Satisfyingly silly slapstick. It’s a satire of James Bond, TV cop shows and Chandleresque detective stories. Leslie Nielson is lovable as the utterly buffoonish Frank Drebin and Priscilla Presley is excellent as his girlfriend. The jokes are extremely childish and basic, and all the more funny for it. Some of the baseball references passed me by, but that in no way reduced the enjoyment.

Sully: Miracle on the Hudson (2016)


Reasonably engrossing saga of the true-life events of 15th January 2009, when Captain Chesley “Sully” Sullenberger landed a damaged Airbus A320 in New York’s Hudson river after both engines failed. The film intercuts the story of that day with flashback scenes and details of the aftermath in which Sully is subjected to a public hearing. The National Transportation Safety Board questions his decision not to return to LaGuardia airport, despite the fact that he's being widely celebrated as a hero who saved all 155 lives on board. He has to deal with post-traumatic stress disorder, the sudden adoration of the public and the threat of seeing his career and reputation in ruins.

Tom Hanks takes the lead role and is his usual blandly competent-but-unremarkable self. Laura Linney is rather weak as his wife, stuck at home worrying and not given much of a role. Ironically, Sully’s actual wife is tougher, more glamorous and more charismatic – as can be seen in the DVD-extra documentary.

Full Metal Jacket (1987)


Stanley Kubrick’s film about marines in the Vietnam War is very uneven. The first section, detailing the marines’ training with their drill instructor, is compelling and blackly funny. R. Lee Ermey is fantastic as the terrifyingly tough sergeant and it’s worth watching if only for the call-and-response marching songs.

The second part of the film is less involving, despite being set in the war itself. This is mainly because we haven’t been introduced to most of the characters and therefore don’t especially care about them. The battle sequences are brutal and extremely well-filmed.

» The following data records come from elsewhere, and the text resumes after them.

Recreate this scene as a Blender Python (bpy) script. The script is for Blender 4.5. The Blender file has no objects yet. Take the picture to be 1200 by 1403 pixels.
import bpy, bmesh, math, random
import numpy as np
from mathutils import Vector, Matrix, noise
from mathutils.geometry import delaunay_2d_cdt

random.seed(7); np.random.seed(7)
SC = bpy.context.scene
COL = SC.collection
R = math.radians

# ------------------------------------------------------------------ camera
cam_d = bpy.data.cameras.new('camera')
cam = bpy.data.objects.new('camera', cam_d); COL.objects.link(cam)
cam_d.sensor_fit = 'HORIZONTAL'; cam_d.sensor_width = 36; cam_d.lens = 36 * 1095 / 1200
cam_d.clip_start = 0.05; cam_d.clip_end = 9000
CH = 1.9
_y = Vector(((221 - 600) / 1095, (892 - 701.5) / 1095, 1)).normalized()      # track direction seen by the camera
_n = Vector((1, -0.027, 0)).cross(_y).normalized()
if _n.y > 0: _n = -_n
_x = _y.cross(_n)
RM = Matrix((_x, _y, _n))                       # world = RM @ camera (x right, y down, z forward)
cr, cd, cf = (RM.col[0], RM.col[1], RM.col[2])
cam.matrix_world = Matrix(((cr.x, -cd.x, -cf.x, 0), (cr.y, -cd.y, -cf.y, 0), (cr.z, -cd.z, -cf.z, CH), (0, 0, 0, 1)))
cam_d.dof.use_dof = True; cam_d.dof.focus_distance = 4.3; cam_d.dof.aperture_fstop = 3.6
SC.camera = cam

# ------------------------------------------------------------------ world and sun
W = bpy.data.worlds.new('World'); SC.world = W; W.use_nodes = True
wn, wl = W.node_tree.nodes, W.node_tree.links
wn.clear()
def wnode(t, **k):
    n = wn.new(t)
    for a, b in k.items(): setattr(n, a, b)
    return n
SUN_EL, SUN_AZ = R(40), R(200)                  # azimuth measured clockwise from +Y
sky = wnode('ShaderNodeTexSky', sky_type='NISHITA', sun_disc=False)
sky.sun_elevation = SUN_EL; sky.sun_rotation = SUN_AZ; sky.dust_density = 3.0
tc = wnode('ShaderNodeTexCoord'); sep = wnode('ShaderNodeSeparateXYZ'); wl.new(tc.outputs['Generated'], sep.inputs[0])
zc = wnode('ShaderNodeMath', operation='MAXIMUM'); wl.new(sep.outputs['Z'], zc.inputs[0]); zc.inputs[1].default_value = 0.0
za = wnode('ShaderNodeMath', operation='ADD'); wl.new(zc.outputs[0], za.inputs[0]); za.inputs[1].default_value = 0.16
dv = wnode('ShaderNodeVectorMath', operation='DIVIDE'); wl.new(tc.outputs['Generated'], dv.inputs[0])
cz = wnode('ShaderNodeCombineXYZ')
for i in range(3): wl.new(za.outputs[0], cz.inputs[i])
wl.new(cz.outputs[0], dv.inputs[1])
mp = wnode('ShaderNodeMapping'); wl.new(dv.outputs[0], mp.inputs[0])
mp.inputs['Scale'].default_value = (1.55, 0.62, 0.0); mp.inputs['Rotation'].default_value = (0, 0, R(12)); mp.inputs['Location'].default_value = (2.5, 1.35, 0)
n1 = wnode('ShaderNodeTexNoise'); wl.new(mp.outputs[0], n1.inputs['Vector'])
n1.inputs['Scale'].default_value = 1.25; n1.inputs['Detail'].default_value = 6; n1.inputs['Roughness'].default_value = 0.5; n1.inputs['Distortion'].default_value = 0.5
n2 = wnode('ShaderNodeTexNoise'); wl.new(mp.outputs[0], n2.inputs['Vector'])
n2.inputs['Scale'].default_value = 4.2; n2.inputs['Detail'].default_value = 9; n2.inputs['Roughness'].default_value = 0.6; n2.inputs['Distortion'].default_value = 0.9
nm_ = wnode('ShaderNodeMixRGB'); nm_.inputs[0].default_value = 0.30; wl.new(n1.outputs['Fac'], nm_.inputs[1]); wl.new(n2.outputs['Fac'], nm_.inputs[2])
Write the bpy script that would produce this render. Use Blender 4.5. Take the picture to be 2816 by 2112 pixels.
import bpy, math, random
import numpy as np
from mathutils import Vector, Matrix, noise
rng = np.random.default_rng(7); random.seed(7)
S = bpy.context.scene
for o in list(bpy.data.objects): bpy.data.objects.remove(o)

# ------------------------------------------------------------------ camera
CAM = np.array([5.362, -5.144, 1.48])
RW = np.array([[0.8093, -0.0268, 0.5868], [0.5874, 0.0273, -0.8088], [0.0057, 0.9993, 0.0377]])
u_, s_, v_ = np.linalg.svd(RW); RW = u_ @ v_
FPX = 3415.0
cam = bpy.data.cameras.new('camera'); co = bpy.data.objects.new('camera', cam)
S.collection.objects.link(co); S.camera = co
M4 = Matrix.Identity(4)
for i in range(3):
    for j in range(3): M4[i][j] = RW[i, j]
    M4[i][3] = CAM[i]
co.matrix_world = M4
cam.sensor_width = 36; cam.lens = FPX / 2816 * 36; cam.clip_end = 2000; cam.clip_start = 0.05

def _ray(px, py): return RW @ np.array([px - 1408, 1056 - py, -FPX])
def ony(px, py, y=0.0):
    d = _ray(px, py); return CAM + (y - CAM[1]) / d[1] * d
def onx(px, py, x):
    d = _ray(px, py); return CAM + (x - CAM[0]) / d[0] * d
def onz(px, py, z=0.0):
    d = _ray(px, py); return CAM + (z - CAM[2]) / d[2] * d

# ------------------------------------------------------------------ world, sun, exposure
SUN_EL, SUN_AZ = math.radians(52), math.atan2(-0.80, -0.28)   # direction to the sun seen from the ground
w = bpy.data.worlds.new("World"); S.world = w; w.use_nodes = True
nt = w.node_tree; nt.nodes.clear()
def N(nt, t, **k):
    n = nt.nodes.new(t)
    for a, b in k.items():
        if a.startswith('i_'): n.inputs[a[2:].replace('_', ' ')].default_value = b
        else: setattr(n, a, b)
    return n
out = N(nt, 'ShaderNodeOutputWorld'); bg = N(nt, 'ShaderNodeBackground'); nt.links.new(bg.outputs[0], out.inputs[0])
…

Matthew Modine is fine in the lead role as Private J.T. “Joker” Davis, from whose point of view the film is presented, but in terms of narrative arc and characters you can empathise with there’s still something missing.

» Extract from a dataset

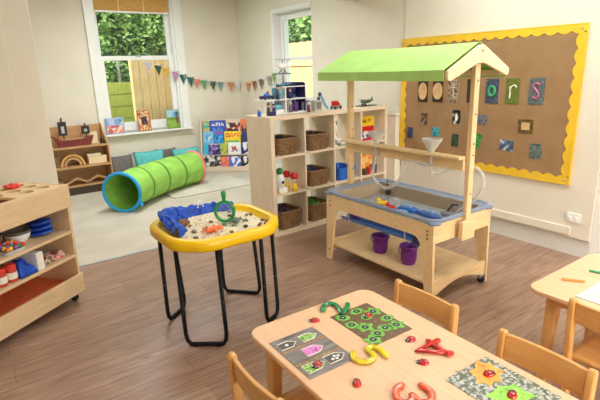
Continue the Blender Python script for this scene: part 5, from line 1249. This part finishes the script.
def ladybird(x, y, rz, label, z=TT+0.0005):
    t = thing('ladybird', label, 'ladybird', (x, y, z), rz, 'painted ladybird pebbles on the number table')
    MB().ball((0, 0, 0.0), 0.0165, 1.2, 0.95, 0.75, 18, half=True).build('shell', LR, t, smooth=True)
    hd = MB().ball((0.0165, 0, 0.001), 0.0098, 0.9, 1.15, 0.8, 12, half=True).build('head', DARK, t, smooth=True)
    for s_ in (-1, 1): MB().ball((0.021, s_*0.005, 0.006), 0.0022, 1, 1, 1, 8).build('eye', WHT, hd, smooth=True)
    MB().tube([(0.0165*1.21*math.cos(a), 0, 0.0165*0.76*math.sin(a)) for a in [PI*(0.12+0.8*i/8) for i in range(9)]], 0.0009, 4).build('wing_line', DARK, t)
    for (a, c) in ((0.006, 0.008), (-0.006, 0.0095), (0.006, -0.008), (-0.006, -0.0095)):
        z_ = 0.0165*0.75*math.sqrt(max(0, 1-(a/0.0198)**2-(c/0.0157)**2))
        MB().ball((a, c, z_-0.001), 0.0038, 1, 1, 0.6, 8).build('spot', DARK, t, smooth=True)
    return t
lb = ladybird(1.041, 1.393, 2.6, 'red ladybird left of the green number 2')
def lby(x, y, rz, label, z=TT+0.0005):
    # one ladybird copied with its parts
    return dup(lb, (x, y, z), rz, label)
lby(0.862, 1.148, 3.6, 'red ladybird sitting on the house mat', TT+0.0037)
lby(0.903, 0.988, 0.9, 'red ladybird alone between the house mat and the number 3')
lby(1.234, 1.283, 3.4, 'red ladybird sitting on the leaf mat', TT+0.0042)
lby(1.239, 1.055, 3.0, 'red ladybird between the leaf mat and the number 4')
lby(1.162, 0.93, 2.3, 'red ladybird just in front of the number 4')
lby(1.277, 0.753, -0.3, 'red ladybird sitting on the orange leaf', TT+0.0037)
lby(1.24, 0.648, 0.4, 'red ladybird sitting on the green leaf', TT+0.0037)
# right hand table
def crayon(p0, p1, mat_, label):
    p0, p1 = Vector((*p0, TT+0.0065)), Vector((*p1, TT+0.0065)); d = p1-p0; L = d.length
    t = thing('crayon', label, 'crayon', p0, math.atan2(d.y, d.x))
    MB().tube([(0, 0, 0), (L*0.88, 0, 0)], 0.006, 6).build('barrel', mat_, t)
    MB().tube([(L*0.88, 0, 0), (L, 0, 0)], [0.0055, 0.002], 6).build('tip', mat_, t)
crayon((2.178, 0.962), (2.232, 0.878), colour('tan_crayon', (196, 138, 60)), 'tan brown crayon on the right hand table')
crayon((2.372, 0.925), (2.40, 0.83), colour('sea_green_crayon', (40, 150, 110)), 'green crayon at the edge of the right hand table')
pp_ = mat_thing('paper_sheet', 2.06, 2.30, 0.55, 0.842, 'pale grey green paper sheet on the right hand table', plain('pale_paper', (206, 220, 204), 0.6), 'paper', 0.0)
MB().box(-0.122, 0.122, -0.147, 0.147, -0.0003, 0.0008).build('paper_edge', colour('dark_mat_edge', (80, 84, 80)), pp_)
# ------------------------------------------------------------------ light
wd = bpy.data.worlds.new('World'); sc.world = wd; wd.use_nodes = True
nt = wd.node_tree; bg = nt.nodes['Background']
sky = nt.nodes.new('ShaderNodeTexSky'); sky.sky_type = 'NISHITA'; sky.sun_disc = False; sky.sun_elevation = math.radians(40); sky.sun_rotation = math.radians(200); sky.air_density = 1.5; sky.dust_density = 4.0
nt.links.new(sky.outputs['Color'], bg.inputs['Color']); bg.inputs['Strength'].default_value = 0.45
def area(name, loc, sx, sy, power, col, rot=(0, 0, 0)):
    l = bpy.data.lights.new(name, 'AREA'); l.shape = 'RECTANGLE'; l.size = sx; l.size_y = sy; l.energy = power; l.color = col
    o = bpy.data.objects.new(name, l); COL.objects.link(o); o.location = loc; o.rotation_euler = rot
    return o
WARM = (0.945, 0.985, 1.02)
for x, y, pw in ((0.3, 0.9, 6), (2.9, 0.9, 22), (1.0, 2.7, 8), (2.9, 2.3, 15)):
    area('ceiling_panel', (x, y, CZ-0.02), 0.9, 0.9, pw, WARM)
for x, y, pw in ((1.7, 5.0, 26), (2.3, 5.4, 16)):
    area('far_ceiling_panel', (x, y, CZ-0.02), 0.8, 0.8, pw, WARM)
area('added_window_fill', (1.9, -2.05, 1.55), 2.4, 1.6, 28, (1.0, 0.99, 0.97), (math.radians(90), 0, 0))  # added fill light outside the added window, softly brightens the near room
sun = bpy.data.lights.new('sun', 'SUN'); sun.energy = 6.0; sun.angle = math.radians(3); sun.color = (1, 0.96, 0.88)
so = bpy.data.objects.new('sun', sun); COL.objects.link(so)
so.rotation_euler = Vector((1.0, 0.25, -0.7)).to_track_quat('-Z', 'Y').to_euler()
# ------------------------------------------------------------------ camera
cam = bpy.data.cameras.new('camera'); co = bpy.data.objects.new('camera', cam); COL.objects.link(co)
cam.sensor_width = 36.0; cam.lens = 472.8/600*36.0; cam.clip_start = 0.05
yaw, pit, rol = (math.radians(a) for a in (35.266, -15.5136, -1.8194))
fwd = Vector((math.sin(yaw)*math.cos(pit), math.cos(yaw)*math.cos(pit), math.sin(pit)))
r0 = Vector((math.cos(yaw), -math.sin(yaw), 0)); u0 = r0.cross(fwd)
r1 = r0*math.cos(rol) + u0*math.sin(rol); u1 = -r0*math.sin(rol) + u0*math.cos(rol)
Mx = Matrix((r1, u1, -fwd)).transposed().to_4x4(); Mx.translation = (0, 0, 1.5)
co.matrix_world = Mx
sc.camera = co
vs = sc.view_settings; vs.view_transform = 'Standard'; vs.look = 'None'; vs.gamma = 1.0; vs.use_curve_mapping = False
vs.exposure = 0.45
sc.cycles.use_denoising = True
sc.cycles.max_bounces = 10; sc.cycles.transparent_max_bounces = 16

She’s Having a Baby (1988)


Romantic sort-of comedy-drama about a young couple (Kevin Bacon and Elizabeth McGovern) who get married and eventually embark on parenthood. It’s a strange film. There are several dream sequences/magic-realist interludes that don’t add a great deal (and which possibly confuse the narrative), although the scene in which a street of all-American dads mow their lawns in stylised formation is effective satire that would have been critically applauded if Dennis Potter had shot it.

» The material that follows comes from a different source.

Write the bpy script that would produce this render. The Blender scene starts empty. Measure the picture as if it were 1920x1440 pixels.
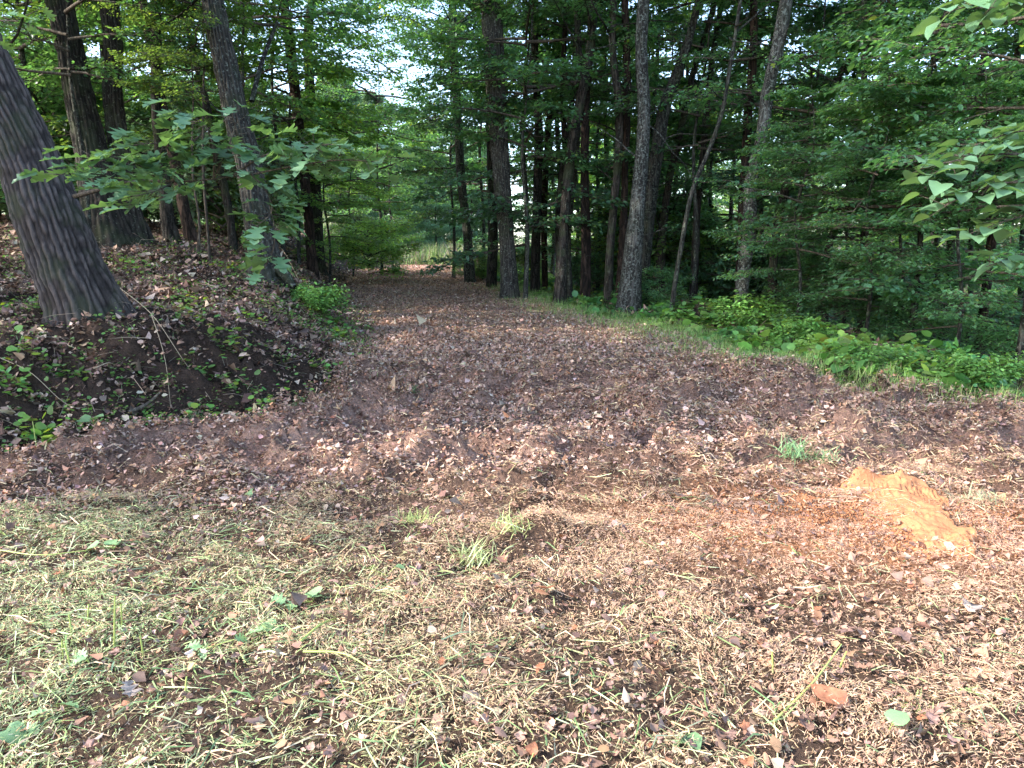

The lead actors are OK if not spectacular in the two key roles, but the main problem with the film is that it doesn’t establish their relationship and what they mean to each other – until it’s too late. We meet them on their wedding day with Alec Baldwin trying to talk a nervous Kevin Bacon out of getting married because he doesn’t want to lose his best friend (this seems like a homo-erotic sub-plot, but the film is so muddled that you can’t be sure). It would have been far better to start with an establishing scene – a romantic walk along the beach, or whatever – that shows how the couple really feel about each other. Instead, it leaps into themes of social conformity and how Americans are expected to behave. When Kristy secretly stops taking the pill in order to get pregnant it comes as a total surprise because the character is so underwritten that we don’t know how she feels about anything, let alone contraception and parenting. And then it becomes a different sort of film in the last 45 minutes. John Hughes juggles many themes (peer pressure, our role in society, masculinity, etc.), but doesn’t satisfactorily address any of them.

It’s difficult to know who this film is for. Was it made for female Bacon fans (he’s topless a lot of the time)? And if so, how are they meant to feel about the women in the story?

Greed (2019)


Anything directed by Michael Winterbottom and starring Steve Coogan is worth watching – see also Twenty-Four Hour Party People, A Cock and Bull Story or The Trip.

Wiki politely calls this “A satire on wealth, centred around a billionaire high-street fashion mogul’s 60th birthday on the Greek island Mykonos.” Others have suggested it is based on the life and career of Philip Green. Arrogant, ruthless and teeth-whitened, Steve Coogan is utterly convincing as the brusque bully in the lead role – Sir Richard “Greedy” McCreadie – as is Isla Fisher as his ex-wife. David Mitchell is perhaps too shy and indecisive as the biographer, although it makes sense that someone more ruthless would be denied access to such a controlling figure. 

There are several interwoven strands:
• The life of the entrepreneur, from school days to the present.
• The build-up and aftermath of his outlandish, stupidly expensive themed party.
• A look at (mostly dysfunctional) personal relationships: father/son, husband/wife, husband/ex-wife, employer/employee.
• A vain daughter attempting to be the star of her own reality-TV show.
• A biographer attempting to research the life of McCreadie.
• A savage satire on wealth and success.
• A searing condemnation of the way the fashion industry is built on a brutally exploited slave underclass.

It does all this and manages to be funny. There’s high drama, too: I certainly didn’t predict the way the party would end...

At the closing credits, the film presents you with some sobering statistics about the pitiful wages people get paid working in sweatshops.